## begin DATA EXTRACT
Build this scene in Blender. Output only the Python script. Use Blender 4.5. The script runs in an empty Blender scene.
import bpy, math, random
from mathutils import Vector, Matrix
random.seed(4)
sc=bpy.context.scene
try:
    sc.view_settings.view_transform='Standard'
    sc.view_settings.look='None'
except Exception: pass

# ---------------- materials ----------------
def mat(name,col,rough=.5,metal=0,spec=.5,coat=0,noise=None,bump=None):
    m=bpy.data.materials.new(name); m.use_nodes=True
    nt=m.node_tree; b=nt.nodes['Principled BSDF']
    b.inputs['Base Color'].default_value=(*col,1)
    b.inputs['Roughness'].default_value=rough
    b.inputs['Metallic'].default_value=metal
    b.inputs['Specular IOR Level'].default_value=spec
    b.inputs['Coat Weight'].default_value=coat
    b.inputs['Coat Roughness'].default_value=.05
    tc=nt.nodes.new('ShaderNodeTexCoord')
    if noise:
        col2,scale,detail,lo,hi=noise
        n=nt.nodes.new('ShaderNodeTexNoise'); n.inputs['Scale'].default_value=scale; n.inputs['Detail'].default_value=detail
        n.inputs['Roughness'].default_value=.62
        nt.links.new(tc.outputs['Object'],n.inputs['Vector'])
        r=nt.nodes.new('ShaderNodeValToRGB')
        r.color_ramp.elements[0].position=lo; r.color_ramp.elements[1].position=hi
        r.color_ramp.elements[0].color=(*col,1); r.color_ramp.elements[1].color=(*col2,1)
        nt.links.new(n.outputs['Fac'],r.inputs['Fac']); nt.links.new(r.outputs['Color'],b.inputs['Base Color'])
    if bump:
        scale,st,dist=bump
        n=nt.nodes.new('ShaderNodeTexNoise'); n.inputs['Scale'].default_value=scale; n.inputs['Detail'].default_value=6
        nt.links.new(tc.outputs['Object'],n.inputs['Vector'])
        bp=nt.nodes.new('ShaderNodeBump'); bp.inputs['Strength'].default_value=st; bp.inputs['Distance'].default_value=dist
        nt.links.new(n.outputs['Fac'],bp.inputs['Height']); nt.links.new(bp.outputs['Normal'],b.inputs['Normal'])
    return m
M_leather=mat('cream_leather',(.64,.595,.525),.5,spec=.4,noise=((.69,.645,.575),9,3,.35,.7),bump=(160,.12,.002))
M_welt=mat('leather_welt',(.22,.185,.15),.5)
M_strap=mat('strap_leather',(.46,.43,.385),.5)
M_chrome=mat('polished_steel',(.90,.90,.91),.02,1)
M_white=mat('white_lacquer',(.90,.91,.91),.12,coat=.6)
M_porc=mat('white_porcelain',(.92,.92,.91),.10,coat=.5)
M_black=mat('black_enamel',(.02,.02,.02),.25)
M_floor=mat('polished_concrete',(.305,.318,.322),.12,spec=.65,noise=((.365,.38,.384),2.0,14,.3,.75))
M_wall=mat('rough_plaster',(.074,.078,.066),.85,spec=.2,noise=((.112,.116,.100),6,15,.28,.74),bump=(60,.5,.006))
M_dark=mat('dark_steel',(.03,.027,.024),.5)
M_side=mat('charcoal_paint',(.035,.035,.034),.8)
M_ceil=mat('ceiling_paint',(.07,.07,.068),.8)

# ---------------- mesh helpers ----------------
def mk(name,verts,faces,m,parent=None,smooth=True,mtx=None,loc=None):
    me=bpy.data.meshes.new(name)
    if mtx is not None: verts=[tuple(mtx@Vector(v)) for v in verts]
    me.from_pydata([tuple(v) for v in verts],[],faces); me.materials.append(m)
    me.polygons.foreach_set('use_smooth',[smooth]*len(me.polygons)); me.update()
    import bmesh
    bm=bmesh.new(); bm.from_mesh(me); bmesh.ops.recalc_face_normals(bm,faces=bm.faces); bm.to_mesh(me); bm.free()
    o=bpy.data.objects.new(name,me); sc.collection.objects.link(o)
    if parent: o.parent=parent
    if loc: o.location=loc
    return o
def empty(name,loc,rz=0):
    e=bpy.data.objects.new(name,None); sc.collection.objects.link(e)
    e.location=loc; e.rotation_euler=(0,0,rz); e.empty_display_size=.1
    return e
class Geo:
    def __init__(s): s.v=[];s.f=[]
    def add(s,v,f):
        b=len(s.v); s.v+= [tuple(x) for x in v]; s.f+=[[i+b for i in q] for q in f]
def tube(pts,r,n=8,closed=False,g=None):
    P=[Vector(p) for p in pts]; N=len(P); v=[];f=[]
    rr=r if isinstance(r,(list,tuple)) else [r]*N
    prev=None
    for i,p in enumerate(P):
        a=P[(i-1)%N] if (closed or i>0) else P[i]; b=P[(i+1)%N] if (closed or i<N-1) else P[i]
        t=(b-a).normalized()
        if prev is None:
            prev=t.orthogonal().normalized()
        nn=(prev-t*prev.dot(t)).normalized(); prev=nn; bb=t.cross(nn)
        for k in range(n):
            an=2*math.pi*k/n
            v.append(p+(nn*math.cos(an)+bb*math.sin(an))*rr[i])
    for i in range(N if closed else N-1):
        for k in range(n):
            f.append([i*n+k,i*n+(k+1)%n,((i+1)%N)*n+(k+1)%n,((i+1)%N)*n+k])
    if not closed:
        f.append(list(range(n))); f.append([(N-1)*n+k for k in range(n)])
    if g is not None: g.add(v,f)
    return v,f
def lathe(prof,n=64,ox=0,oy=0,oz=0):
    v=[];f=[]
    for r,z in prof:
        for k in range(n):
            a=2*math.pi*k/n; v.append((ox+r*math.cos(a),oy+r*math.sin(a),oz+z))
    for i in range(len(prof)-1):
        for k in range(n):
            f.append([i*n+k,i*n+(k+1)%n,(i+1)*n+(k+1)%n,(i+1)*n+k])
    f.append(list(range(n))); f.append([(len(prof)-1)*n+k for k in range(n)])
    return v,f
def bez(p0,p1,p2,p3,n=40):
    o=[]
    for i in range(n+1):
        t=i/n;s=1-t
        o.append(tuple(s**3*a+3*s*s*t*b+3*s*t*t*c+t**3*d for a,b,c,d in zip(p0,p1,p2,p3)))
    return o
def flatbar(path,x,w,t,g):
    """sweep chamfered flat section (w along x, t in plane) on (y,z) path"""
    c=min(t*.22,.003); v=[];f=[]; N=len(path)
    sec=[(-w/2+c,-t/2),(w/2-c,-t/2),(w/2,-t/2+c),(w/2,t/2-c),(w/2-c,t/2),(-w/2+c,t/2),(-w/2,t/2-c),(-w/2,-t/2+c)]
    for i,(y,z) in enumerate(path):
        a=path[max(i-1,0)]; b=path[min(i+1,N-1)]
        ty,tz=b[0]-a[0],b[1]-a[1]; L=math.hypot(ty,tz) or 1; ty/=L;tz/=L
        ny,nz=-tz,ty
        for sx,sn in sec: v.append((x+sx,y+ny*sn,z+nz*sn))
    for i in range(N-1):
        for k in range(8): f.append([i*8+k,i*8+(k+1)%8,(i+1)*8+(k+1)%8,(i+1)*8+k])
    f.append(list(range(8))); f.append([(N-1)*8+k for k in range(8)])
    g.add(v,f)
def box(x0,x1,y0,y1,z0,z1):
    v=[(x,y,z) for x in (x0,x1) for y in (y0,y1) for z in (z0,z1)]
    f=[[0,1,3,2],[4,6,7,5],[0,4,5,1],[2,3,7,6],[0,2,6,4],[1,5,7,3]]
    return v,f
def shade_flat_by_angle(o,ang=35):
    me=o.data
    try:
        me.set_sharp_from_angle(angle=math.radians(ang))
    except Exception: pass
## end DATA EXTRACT
- OBJECTIVE -
Reproduce the material above exactly; please quote every line of it.

- OUTPUT FOR THIS TASK -
Build this scene in Blender. Output only the Python script. Use Blender 4.5. The script runs in an empty Blender scene.
import bpy, math, random
from mathutils import Vector, Matrix
random.seed(4)
sc=bpy.context.scene
try:
    sc.view_settings.view_transform='Standard'
    sc.view_settings.look='None'
except Exception: pass

# ---------------- materials ----------------
def mat(name,col,rough=.5,metal=0,spec=.5,coat=0,noise=None,bump=None):
    m=bpy.data.materials.new(name); m.use_nodes=True
    nt=m.node_tree; b=nt.nodes['Principled BSDF']
    b.inputs['Base Color'].default_value=(*col,1)
    b.inputs['Roughness'].default_value=rough
    b.inputs['Metallic'].default_value=metal
    b.inputs['Specular IOR Level'].default_value=spec
    b.inputs['Coat Weight'].default_value=coat
    b.inputs['Coat Roughness'].default_value=.05
    tc=nt.nodes.new('ShaderNodeTexCoord')
    if noise:
        col2,scale,detail,lo,hi=noise
        n=nt.nodes.new('ShaderNodeTexNoise'); n.inputs['Scale'].default_value=scale; n.inputs['Detail'].default_value=detail
        n.inputs['Roughness'].default_value=.62
        nt.links.new(tc.outputs['Object'],n.inputs['Vector'])
        r=nt.nodes.new('ShaderNodeValToRGB')
        r.color_ramp.elements[0].position=lo; r.color_ramp.elements[1].position=hi
        r.color_ramp.elements[0].color=(*col,1); r.color_ramp.elements[1].color=(*col2,1)
        nt.links.new(n.outputs['Fac'],r.inputs['Fac']); nt.links.new(r.outputs['Color'],b.inputs['Base Color'])
    if bump:
        scale,st,dist=bump
        n=nt.nodes.new('ShaderNodeTexNoise'); n.inputs['Scale'].default_value=scale; n.inputs['Detail'].default_value=6
        nt.links.new(tc.outputs['Object'],n.inputs['Vector'])
        bp=nt.nodes.new('ShaderNodeBump'); bp.inputs['Strength'].default_value=st; bp.inputs['Distance'].default_value=dist
        nt.links.new(n.outputs['Fac'],bp.inputs['Height']); nt.links.new(bp.outputs['Normal'],b.inputs['Normal'])
    return m
M_leather=mat('cream_leather',(.64,.595,.525),.5,spec=.4,noise=((.69,.645,.575),9,3,.35,.7),bump=(160,.12,.002))
M_welt=mat('leather_welt',(.22,.185,.15),.5)
M_strap=mat('strap_leather',(.46,.43,.385),.5)
M_chrome=mat('polished_steel',(.90,.90,.91),.02,1)
M_white=mat('white_lacquer',(.90,.91,.91),.12,coat=.6)
M_porc=mat('white_porcelain',(.92,.92,.91),.10,coat=.5)
M_black=mat('black_enamel',(.02,.02,.02),.25)
M_floor=mat('polished_concrete',(.305,.318,.322),.12,spec=.65,noise=((.365,.38,.384),2.0,14,.3,.75))
M_wall=mat('rough_plaster',(.074,.078,.066),.85,spec=.2,noise=((.112,.116,.100),6,15,.28,.74),bump=(60,.5,.006))
M_dark=mat('dark_steel',(.03,.027,.024),.5)
M_side=mat('charcoal_paint',(.035,.035,.034),.8)
M_ceil=mat('ceiling_paint',(.07,.07,.068),.8)

# ---------------- mesh helpers ----------------
def mk(name,verts,faces,m,parent=None,smooth=True,mtx=None,loc=None):
    me=bpy.data.meshes.new(name)
    if mtx is not None: verts=[tuple(mtx@Vector(v)) for v in verts]
    me.from_pydata([tuple(v) for v in verts],[],faces); me.materials.append(m)
    me.polygons.foreach_set('use_smooth',[smooth]*len(me.polygons)); me.update()
    import bmesh
    bm=bmesh.new(); bm.from_mesh(me); bmesh.ops.recalc_face_normals(bm,faces=bm.faces); bm.to_mesh(me); bm.free()
    o=bpy.data.objects.new(name,me); sc.collection.objects.link(o)
    if parent: o.parent=parent
    if loc: o.location=loc
    return o
def empty(name,loc,rz=0):
    e=bpy.data.objects.new(name,None); sc.collection.objects.link(e)
    e.location=loc; e.rotation_euler=(0,0,rz); e.empty_display_size=.1
    return e
class Geo:
    def __init__(s): s.v=[];s.f=[]
    def add(s,v,f):
        b=len(s.v); s.v+= [tuple(x) for x in v]; s.f+=[[i+b for i in q] for q in f]
def tube(pts,r,n=8,closed=False,g=None):
    P=[Vector(p) for p in pts]; N=len(P); v=[];f=[]
    rr=r if isinstance(r,(list,tuple)) else [r]*N
    prev=None
    for i,p in enumerate(P):
        a=P[(i-1)%N] if (closed or i>0) else P[i]; b=P[(i+1)%N] if (closed or i<N-1) else P[i]
        t=(b-a).normalized()
        if prev is None:
            prev=t.orthogonal().normalized()
        nn=(prev-t*prev.dot(t)).normalized(); prev=nn; bb=t.cross(nn)
        for k in range(n):
            an=2*math.pi*k/n
            v.append(p+(nn*math.cos(an)+bb*math.sin(an))*rr[i])
    for i in range(N if closed else N-1):
        for k in range(n):
            f.append([i*n+k,i*n+(k+1)%n,((i+1)%N)*n+(k+1)%n,((i+1)%N)*n+k])
    if not closed:
        f.append(list(range(n))); f.append([(N-1)*n+k for k in range(n)])
    if g is not None: g.add(v,f)
    return v,f
def lathe(prof,n=64,ox=0,oy=0,oz=0):
    v=[];f=[]
    for r,z in prof:
        for k in range(n):
            a=2*math.pi*k/n; v.append((ox+r*math.cos(a),oy+r*math.sin(a),oz+z))
    for i in range(len(prof)-1):
        for k in range(n):
            f.append([i*n+k,i*n+(k+1)%n,(i+1)*n+(k+1)%n,(i+1)*n+k])
    f.append(list(range(n))); f.append([(len(prof)-1)*n+k for k in range(n)])
    return v,f
def bez(p0,p1,p2,p3,n=40):
    o=[]
    for i in range(n+1):
        t=i/n;s=1-t
        o.append(tuple(s**3*a+3*s*s*t*b+3*s*t*t*c+t**3*d for a,b,c,d in zip(p0,p1,p2,p3)))
    return o
def flatbar(path,x,w,t,g):
    """sweep chamfered flat section (w along x, t in plane) on (y,z) path"""
    c=min(t*.22,.003); v=[];f=[]; N=len(path)
    sec=[(-w/2+c,-t/2),(w/2-c,-t/2),(w/2,-t/2+c),(w/2,t/2-c),(w/2-c,t/2),(-w/2+c,t/2),(-w/2,t/2-c),(-w/2,-t/2+c)]
    for i,(y,z) in enumerate(path):
        a=path[max(i-1,0)]; b=path[min(i+1,N-1)]
        ty,tz=b[0]-a[0],b[1]-a[1]; L=math.hypot(ty,tz) or 1; ty/=L;tz/=L
        ny,nz=-tz,ty
        for sx,sn in sec: v.append((x+sx,y+ny*sn,z+nz*sn))
    for i in range(N-1):
        for k in range(8): f.append([i*8+k,i*8+(k+1)%8,(i+1)*8+(k+1)%8,(i+1)*8+k])
    f.append(list(range(8))); f.append([(N-1)*8+k for k in range(8)])
    g.add(v,f)
def box(x0,x1,y0,y1,z0,z1):
    v=[(x,y,z) for x in (x0,x1) for y in (y0,y1) for z in (z0,z1)]
    f=[[0,1,3,2],[4,6,7,5],[0,4,5,1],[2,3,7,6],[0,2,6,4],[1,5,7,3]]
    return v,f
def shade_flat_by_angle(o,ang=35):
    me=o.data
    try:
        me.set_sharp_from_angle(angle=math.radians(ang))
    except Exception: pass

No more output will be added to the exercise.